Ron Goulart is terrible. What Lewis story was it?

Bev Hankins said...

I've read some Goulart that I enjoyed (long ago and far away--pre-blogging). The Lewis story was "Ministering Angels."

Todd Mason said...

Ron Goulart can be brilliant, and is usually very good indeed.

F&SF at times, particularly for favored writers such as Jackson, would and still does publish stories that were no fantasy nor sf...it the editors think there's enough interest among the readership to do so. The other durable fantasy magazine founded in the decade, FANTASTIC, did so as well from time to time. F&SF is still publishing, FANTASTIC ran from 1952-1980, though the title was revived later, and recently closed up shop as a webzine.
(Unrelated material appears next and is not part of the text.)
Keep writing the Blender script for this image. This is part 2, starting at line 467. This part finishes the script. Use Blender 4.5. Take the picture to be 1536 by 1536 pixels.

Jackson's most famous story in F&SF, "One Ordinary Day, With Peanuts" is also not fantasticated at all, but charming, and her kids named the collection of her previously unreprinted stories for it (JUST AN ORDINARY DAY).

Zenna Henderson was one of the most popular of the F&SF "discoveries"...there was even a tv movie based on her People stories.

I've never read this particular volume of the BEST FROM series, but I suspect if you dip into others you'll find more to engage you.